The following month, in September 1977, 81-year-old Morarji Desai set up the Shah Commission to inquire into ‘excesses, malpractices and misdeeds during the Emergency or in the days immediately preceding [it]’.36 He thought he had an embarrassment of riches with which to pursue Mrs Gandhi. No one was in any doubt that the Commission’s mai
n aim was to end her political career for good.
But the process was badly handled. Shortly before she was due to appear at the enquiry, Mrs Gandhi was arrested on separate spurious charges. Her lawyers made short shrift of them. When they were dismissed, she managed to portray herself as a victimised martyr, being persecuted for taking the decisions that she had felt to be right at the time. She used the sympathy generated to force another split in the Congress Party. Now, Congress was split again: this time into Congress (I) – for Indira – and Congress (S).37 When Justice Shah eventually got her to appear in front of the Commission in January 1978, her lawyer told the hearings that since they were ‘illegal and unconstitutional’, she would not be testifying. With its raison d’être gone, the Commission packed up on 20 February 1978. The whole thing had been a fiasco.
Still searching to find a way to beat his old political foe, Desai returned to the issue of Sikkim.

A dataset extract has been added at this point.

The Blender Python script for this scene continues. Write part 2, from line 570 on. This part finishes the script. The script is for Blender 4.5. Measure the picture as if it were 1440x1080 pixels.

On 7 March 1978 he took the extraordinary step of admitting that India should not have annexed the tiny Himalayan kingdom of Sikkim in 1975. The New York Times ran the story the following day under the headline ‘Desai Deplores Annexation of Sikkim, But Says He Cannot Undo It’:
It was ‘not a desirable step’ said the Prime Minster, in an interview, of India’s absorption of Sikkim. ‘But it has been accomplished, and most of the people there wanted it,’ he went on. He said the reason was that the former ruler or Chogyal of Sikkim, 53-year-old Palden Thondup Namgyal, was not popular with his people.